Rows from a 3D scene dataset:
=-=-=-=-=
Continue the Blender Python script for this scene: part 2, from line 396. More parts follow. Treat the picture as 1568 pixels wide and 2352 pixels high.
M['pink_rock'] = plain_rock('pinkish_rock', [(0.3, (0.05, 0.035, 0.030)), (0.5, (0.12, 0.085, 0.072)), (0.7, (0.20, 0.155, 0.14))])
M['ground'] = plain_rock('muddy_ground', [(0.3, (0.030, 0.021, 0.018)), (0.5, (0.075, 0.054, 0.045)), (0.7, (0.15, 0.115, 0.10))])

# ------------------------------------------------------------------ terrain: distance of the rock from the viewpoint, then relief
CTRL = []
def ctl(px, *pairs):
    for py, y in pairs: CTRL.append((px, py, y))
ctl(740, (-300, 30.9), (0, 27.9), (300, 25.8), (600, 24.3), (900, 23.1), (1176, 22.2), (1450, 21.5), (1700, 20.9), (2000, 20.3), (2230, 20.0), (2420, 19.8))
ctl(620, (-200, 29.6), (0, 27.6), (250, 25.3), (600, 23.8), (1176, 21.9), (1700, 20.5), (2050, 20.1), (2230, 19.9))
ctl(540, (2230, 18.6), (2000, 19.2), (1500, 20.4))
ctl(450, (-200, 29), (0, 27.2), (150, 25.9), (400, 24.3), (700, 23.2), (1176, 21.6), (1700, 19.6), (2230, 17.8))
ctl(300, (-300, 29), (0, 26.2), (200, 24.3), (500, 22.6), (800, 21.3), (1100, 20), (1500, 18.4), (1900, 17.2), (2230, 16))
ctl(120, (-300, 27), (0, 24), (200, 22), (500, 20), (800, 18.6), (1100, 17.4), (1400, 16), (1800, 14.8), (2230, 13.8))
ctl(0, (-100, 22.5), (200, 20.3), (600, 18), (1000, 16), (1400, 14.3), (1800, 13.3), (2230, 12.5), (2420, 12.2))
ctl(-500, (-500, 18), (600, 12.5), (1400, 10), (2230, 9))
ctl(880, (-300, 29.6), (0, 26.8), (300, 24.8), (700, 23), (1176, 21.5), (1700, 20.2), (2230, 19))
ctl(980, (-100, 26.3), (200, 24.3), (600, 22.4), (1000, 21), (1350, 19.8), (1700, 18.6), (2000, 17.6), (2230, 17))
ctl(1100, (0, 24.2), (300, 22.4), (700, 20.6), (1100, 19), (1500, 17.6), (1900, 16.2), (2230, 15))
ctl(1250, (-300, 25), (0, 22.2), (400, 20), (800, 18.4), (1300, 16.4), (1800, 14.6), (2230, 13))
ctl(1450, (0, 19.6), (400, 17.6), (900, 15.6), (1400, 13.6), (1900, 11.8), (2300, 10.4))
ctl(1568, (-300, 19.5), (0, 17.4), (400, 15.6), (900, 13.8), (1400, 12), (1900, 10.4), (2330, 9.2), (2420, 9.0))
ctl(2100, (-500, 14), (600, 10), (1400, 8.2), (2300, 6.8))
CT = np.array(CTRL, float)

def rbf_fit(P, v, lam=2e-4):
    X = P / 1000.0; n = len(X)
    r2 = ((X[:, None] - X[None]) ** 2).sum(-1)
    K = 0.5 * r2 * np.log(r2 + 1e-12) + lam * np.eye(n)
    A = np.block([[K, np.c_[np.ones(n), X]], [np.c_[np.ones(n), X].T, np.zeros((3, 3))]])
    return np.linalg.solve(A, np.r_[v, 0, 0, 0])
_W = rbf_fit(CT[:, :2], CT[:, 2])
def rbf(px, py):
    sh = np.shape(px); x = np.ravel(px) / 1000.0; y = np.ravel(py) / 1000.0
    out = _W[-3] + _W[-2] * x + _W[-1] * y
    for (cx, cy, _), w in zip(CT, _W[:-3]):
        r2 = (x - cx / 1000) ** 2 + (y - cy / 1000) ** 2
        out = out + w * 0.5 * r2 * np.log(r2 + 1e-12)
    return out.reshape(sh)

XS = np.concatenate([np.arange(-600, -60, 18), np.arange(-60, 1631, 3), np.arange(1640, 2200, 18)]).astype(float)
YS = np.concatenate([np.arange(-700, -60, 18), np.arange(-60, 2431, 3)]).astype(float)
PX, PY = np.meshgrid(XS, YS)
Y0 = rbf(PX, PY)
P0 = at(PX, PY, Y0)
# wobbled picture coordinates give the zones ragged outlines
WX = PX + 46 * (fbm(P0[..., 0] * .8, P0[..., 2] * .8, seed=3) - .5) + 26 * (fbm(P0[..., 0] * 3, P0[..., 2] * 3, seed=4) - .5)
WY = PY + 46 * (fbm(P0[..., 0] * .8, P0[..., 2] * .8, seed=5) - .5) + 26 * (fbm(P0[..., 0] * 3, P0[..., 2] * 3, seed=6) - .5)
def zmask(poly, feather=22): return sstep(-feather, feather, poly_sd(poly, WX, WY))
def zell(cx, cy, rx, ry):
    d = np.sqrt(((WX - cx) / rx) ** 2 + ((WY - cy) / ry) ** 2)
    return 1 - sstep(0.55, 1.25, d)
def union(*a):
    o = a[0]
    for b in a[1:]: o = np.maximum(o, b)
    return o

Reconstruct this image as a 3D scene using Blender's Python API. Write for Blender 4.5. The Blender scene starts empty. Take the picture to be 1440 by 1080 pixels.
=-=-=-=-=
What you should do:
Find the lines above holding the word "pixels" and show them.

Answer to the task:
Continue the Blender Python script for this scene: part 2, from line 396. More parts follow. Treat the picture as 1568 pixels wide and 2352 pixels high.
Reconstruct this image as a 3D scene using Blender's Python API. Write for Blender 4.5. The Blender scene starts empty. Take the picture to be 1440 by 1080 pixels.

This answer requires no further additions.